** Start **

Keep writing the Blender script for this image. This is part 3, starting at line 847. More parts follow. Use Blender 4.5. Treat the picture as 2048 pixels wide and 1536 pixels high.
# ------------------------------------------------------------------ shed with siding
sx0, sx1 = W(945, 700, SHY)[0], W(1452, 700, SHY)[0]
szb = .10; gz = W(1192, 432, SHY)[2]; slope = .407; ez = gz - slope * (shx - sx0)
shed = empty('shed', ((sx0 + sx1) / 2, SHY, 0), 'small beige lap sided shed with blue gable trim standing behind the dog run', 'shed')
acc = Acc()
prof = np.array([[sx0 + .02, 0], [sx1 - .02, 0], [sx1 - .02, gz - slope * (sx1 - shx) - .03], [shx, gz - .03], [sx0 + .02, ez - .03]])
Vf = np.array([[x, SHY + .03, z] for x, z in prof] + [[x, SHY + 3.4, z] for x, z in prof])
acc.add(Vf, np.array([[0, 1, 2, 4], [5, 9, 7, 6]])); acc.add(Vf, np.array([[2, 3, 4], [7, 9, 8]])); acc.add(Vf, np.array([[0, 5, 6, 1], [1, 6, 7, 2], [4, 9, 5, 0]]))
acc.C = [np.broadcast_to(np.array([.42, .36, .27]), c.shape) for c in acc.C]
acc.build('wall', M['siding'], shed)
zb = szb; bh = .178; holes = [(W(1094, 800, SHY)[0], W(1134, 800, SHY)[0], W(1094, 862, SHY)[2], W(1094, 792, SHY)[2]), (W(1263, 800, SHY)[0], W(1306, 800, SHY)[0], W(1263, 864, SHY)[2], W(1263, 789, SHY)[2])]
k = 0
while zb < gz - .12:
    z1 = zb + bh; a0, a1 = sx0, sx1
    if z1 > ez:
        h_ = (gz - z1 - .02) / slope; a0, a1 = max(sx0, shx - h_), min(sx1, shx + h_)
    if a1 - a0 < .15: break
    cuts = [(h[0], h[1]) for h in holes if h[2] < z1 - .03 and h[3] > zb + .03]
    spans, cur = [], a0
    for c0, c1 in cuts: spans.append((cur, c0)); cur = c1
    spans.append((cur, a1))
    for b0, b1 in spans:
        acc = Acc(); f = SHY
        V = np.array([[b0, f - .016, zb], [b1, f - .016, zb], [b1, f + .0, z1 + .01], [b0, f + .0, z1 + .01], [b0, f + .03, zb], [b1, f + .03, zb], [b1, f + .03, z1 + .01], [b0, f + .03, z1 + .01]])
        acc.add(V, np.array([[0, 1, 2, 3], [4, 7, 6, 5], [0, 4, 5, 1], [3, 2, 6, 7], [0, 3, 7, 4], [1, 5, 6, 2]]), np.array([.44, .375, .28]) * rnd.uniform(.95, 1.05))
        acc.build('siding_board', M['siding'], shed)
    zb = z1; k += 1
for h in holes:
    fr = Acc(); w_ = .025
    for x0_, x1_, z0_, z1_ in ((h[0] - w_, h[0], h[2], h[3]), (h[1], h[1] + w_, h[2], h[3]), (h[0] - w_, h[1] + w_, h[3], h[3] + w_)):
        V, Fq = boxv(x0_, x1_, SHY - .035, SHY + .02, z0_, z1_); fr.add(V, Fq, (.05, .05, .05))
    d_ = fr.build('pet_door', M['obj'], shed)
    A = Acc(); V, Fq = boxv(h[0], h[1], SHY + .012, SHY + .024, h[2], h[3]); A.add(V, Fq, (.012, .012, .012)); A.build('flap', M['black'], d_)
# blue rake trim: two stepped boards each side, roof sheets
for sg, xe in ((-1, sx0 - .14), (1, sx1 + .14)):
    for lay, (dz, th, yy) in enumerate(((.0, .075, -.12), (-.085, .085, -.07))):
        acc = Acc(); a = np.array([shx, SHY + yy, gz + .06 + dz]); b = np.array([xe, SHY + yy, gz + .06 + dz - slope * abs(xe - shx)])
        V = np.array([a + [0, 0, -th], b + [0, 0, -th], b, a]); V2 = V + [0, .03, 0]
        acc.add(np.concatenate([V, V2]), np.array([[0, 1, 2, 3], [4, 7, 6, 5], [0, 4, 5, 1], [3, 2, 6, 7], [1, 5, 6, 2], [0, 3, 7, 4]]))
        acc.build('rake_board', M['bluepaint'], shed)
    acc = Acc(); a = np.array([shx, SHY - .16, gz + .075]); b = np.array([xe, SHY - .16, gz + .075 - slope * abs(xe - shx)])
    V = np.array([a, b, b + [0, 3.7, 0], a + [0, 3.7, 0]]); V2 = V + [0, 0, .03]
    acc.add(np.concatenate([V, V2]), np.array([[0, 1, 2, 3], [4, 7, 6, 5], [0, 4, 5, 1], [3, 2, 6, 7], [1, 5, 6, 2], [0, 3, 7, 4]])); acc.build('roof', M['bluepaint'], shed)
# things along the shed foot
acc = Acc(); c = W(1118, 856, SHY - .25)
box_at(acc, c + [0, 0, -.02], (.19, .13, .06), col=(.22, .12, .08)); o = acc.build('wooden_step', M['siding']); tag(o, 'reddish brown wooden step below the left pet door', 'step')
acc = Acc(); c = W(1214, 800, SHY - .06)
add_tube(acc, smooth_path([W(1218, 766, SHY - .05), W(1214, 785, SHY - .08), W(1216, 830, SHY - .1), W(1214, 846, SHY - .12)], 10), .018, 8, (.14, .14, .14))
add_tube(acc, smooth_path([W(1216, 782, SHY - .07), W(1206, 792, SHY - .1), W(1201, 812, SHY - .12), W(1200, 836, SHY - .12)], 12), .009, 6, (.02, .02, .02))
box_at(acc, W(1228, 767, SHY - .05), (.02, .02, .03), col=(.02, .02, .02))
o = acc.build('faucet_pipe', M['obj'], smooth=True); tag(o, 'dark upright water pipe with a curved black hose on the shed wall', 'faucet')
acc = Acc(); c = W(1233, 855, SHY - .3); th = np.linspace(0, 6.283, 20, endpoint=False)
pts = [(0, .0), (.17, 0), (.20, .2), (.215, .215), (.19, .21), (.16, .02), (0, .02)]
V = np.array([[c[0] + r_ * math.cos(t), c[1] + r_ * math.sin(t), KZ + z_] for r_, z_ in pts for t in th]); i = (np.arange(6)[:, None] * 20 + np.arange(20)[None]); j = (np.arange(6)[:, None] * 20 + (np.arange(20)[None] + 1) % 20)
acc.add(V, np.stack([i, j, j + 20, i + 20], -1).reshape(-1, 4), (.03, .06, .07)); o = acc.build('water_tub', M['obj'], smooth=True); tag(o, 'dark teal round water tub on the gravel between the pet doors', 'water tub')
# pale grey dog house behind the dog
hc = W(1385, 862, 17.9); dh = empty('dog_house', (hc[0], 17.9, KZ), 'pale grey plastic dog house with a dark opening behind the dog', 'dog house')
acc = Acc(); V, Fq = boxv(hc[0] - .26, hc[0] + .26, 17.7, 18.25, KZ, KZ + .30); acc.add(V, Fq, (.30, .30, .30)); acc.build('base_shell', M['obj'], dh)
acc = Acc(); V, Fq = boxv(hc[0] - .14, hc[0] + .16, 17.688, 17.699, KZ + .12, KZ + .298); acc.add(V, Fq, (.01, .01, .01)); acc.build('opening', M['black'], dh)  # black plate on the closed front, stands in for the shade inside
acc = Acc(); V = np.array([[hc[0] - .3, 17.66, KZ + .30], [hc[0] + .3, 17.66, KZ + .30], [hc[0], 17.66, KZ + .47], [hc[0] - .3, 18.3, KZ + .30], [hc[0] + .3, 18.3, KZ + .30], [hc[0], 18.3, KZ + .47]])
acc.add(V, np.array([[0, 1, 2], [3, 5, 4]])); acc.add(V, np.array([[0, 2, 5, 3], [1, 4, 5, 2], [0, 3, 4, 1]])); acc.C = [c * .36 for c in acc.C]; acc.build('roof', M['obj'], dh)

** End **

▶ [EXERCISE DESCRIPTION] Extract, word for word, each line of the listing above.

▶ [SOLUTION]
Keep writing the Blender script for this image. This is part 3, starting at line 847. More parts follow. Use Blender 4.5. Treat the picture as 2048 pixels wide and 1536 pixels high.
# ------------------------------------------------------------------ shed with siding
sx0, sx1 = W(945, 700, SHY)[0], W(1452, 700, SHY)[0]
szb = .10; gz = W(1192, 432, SHY)[2]; slope = .407; ez = gz - slope * (shx - sx0)
shed = empty('shed', ((sx0 + sx1) / 2, SHY, 0), 'small beige lap sided shed with blue gable trim standing behind the dog run', 'shed')
acc = Acc()
prof = np.array([[sx0 + .02, 0], [sx1 - .02, 0], [sx1 - .02, gz - slope * (sx1 - shx) - .03], [shx, gz - .03], [sx0 + .02, ez - .03]])
Vf = np.array([[x, SHY + .03, z] for x, z in prof] + [[x, SHY + 3.4, z] for x, z in prof])
acc.add(Vf, np.array([[0, 1, 2, 4], [5, 9, 7, 6]])); acc.add(Vf, np.array([[2, 3, 4], [7, 9, 8]])); acc.add(Vf, np.array([[0, 5, 6, 1], [1, 6, 7, 2], [4, 9, 5, 0]]))
acc.C = [np.broadcast_to(np.array([.42, .36, .27]), c.shape) for c in acc.C]
acc.build('wall', M['siding'], shed)
zb = szb; bh = .178; holes = [(W(1094, 800, SHY)[0], W(1134, 800, SHY)[0], W(1094, 862, SHY)[2], W(1094, 792, SHY)[2]), (W(1263, 800, SHY)[0], W(1306, 800, SHY)[0], W(1263, 864, SHY)[2], W(1263, 789, SHY)[2])]
k = 0
while zb < gz - .12:
    z1 = zb + bh; a0, a1 = sx0, sx1
    if z1 > ez:
        h_ = (gz - z1 - .02) / slope; a0, a1 = max(sx0, shx - h_), min(sx1, shx + h_)
    if a1 - a0 < .15: break
    cuts = [(h[0], h[1]) for h in holes if h[2] < z1 - .03 and h[3] > zb + .03]
    spans, cur = [], a0
    for c0, c1 in cuts: spans.append((cur, c0)); cur = c1
    spans.append((cur, a1))
    for b0, b1 in spans:
        acc = Acc(); f = SHY
        V = np.array([[b0, f - .016, zb], [b1, f - .016, zb], [b1, f + .0, z1 + .01], [b0, f + .0, z1 + .01], [b0, f + .03, zb], [b1, f + .03, zb], [b1, f + .03, z1 + .01], [b0, f + .03, z1 + .01]])
        acc.add(V, np.array([[0, 1, 2, 3], [4, 7, 6, 5], [0, 4, 5, 1], [3, 2, 6, 7], [0, 3, 7, 4], [1, 5, 6, 2]]), np.array([.44, .375, .28]) * rnd.uniform(.95, 1.05))
        acc.build('siding_board', M['siding'], shed)
    zb = z1; k += 1
for h in holes:
    fr = Acc(); w_ = .025
    for x0_, x1_, z0_, z1_ in ((h[0] - w_, h[0], h[2], h[3]), (h[1], h[1] + w_, h[2], h[3]), (h[0] - w_, h[1] + w_, h[3], h[3] + w_)):
        V, Fq = boxv(x0_, x1_, SHY - .035, SHY + .02, z0_, z1_); fr.add(V, Fq, (.05, .05, .05))
    d_ = fr.build('pet_door', M['obj'], shed)
    A = Acc(); V, Fq = boxv(h[0], h[1], SHY + .012, SHY + .024, h[2], h[3]); A.add(V, Fq, (.012, .012, .012)); A.build('flap', M['black'], d_)
# blue rake trim: two stepped boards each side, roof sheets
for sg, xe in ((-1, sx0 - .14), (1, sx1 + .14)):
    for lay, (dz, th, yy) in enumerate(((.0, .075, -.12), (-.085, .085, -.07))):
        acc = Acc(); a = np.array([shx, SHY + yy, gz + .06 + dz]); b = np.array([xe, SHY + yy, gz + .06 + dz - slope * abs(xe - shx)])
        V = np.array([a + [0, 0, -th], b + [0, 0, -th], b, a]); V2 = V + [0, .03, 0]
        acc.add(np.concatenate([V, V2]), np.array([[0, 1, 2, 3], [4, 7, 6, 5], [0, 4, 5, 1], [3, 2, 6, 7], [1, 5, 6, 2], [0, 3, 7, 4]]))
        acc.build('rake_board', M['bluepaint'], shed)
    acc = Acc(); a = np.array([shx, SHY - .16, gz + .075]); b = np.array([xe, SHY - .16, gz + .075 - slope * abs(xe - shx)])
    V = np.array([a, b, b + [0, 3.7, 0], a + [0, 3.7, 0]]); V2 = V + [0, 0, .03]
    acc.add(np.concatenate([V, V2]), np.array([[0, 1, 2, 3], [4, 7, 6, 5], [0, 4, 5, 1], [3, 2, 6, 7], [1, 5, 6, 2], [0, 3, 7, 4]])); acc.build('roof', M['bluepaint'], shed)
# things along the shed foot
acc = Acc(); c = W(1118, 856, SHY - .25)
box_at(acc, c + [0, 0, -.02], (.19, .13, .06), col=(.22, .12, .08)); o = acc.build('wooden_step', M['siding']); tag(o, 'reddish brown wooden step below the left pet door', 'step')
acc = Acc(); c = W(1214, 800, SHY - .06)
add_tube(acc, smooth_path([W(1218, 766, SHY - .05), W(1214, 785, SHY - .08), W(1216, 830, SHY - .1), W(1214, 846, SHY - .12)], 10), .018, 8, (.14, .14, .14))
add_tube(acc, smooth_path([W(1216, 782, SHY - .07), W(1206, 792, SHY - .1), W(1201, 812, SHY - .12), W(1200, 836, SHY - .12)], 12), .009, 6, (.02, .02, .02))
box_at(acc, W(1228, 767, SHY - .05), (.02, .02, .03), col=(.02, .02, .02))
o = acc.build('faucet_pipe', M['obj'], smooth=True); tag(o, 'dark upright water pipe with a curved black hose on the shed wall', 'faucet')
acc = Acc(); c = W(1233, 855, SHY - .3); th = np.linspace(0, 6.283, 20, endpoint=False)
pts = [(0, .0), (.17, 0), (.20, .2), (.215, .215), (.19, .21), (.16, .02), (0, .02)]
V = np.array([[c[0] + r_ * math.cos(t), c[1] + r_ * math.sin(t), KZ + z_] for r_, z_ in pts for t in th]); i = (np.arange(6)[:, None] * 20 + np.arange(20)[None]); j = (np.arange(6)[:, None] * 20 + (np.arange(20)[None] + 1) % 20)
acc.add(V, np.stack([i, j, j + 20, i + 20], -1).reshape(-1, 4), (.03, .06, .07)); o = acc.build('water_tub', M['obj'], smooth=True); tag(o, 'dark teal round water tub on the gravel between the pet doors', 'water tub')
# pale grey dog house behind the dog
hc = W(1385, 862, 17.9); dh = empty('dog_house', (hc[0], 17.9, KZ), 'pale grey plastic dog house with a dark opening behind the dog', 'dog house')
acc = Acc(); V, Fq = boxv(hc[0] - .26, hc[0] + .26, 17.7, 18.25, KZ, KZ + .30); acc.add(V, Fq, (.30, .30, .30)); acc.build('base_shell', M['obj'], dh)
acc = Acc(); V, Fq = boxv(hc[0] - .14, hc[0] + .16, 17.688, 17.699, KZ + .12, KZ + .298); acc.add(V, Fq, (.01, .01, .01)); acc.build('opening', M['black'], dh)  # black plate on the closed front, stands in for the shade inside
acc = Acc(); V = np.array([[hc[0] - .3, 17.66, KZ + .30], [hc[0] + .3, 17.66, KZ + .30], [hc[0], 17.66, KZ + .47], [hc[0] - .3, 18.3, KZ + .30], [hc[0] + .3, 18.3, KZ + .30], [hc[0], 18.3, KZ + .47]])
acc.add(V, np.array([[0, 1, 2], [3, 5, 4]])); acc.add(V, np.array([[0, 2, 5, 3], [1, 4, 5, 2], [0, 3, 4, 1]])); acc.C = [c * .36 for c in acc.C]; acc.build('roof', M['obj'], dh)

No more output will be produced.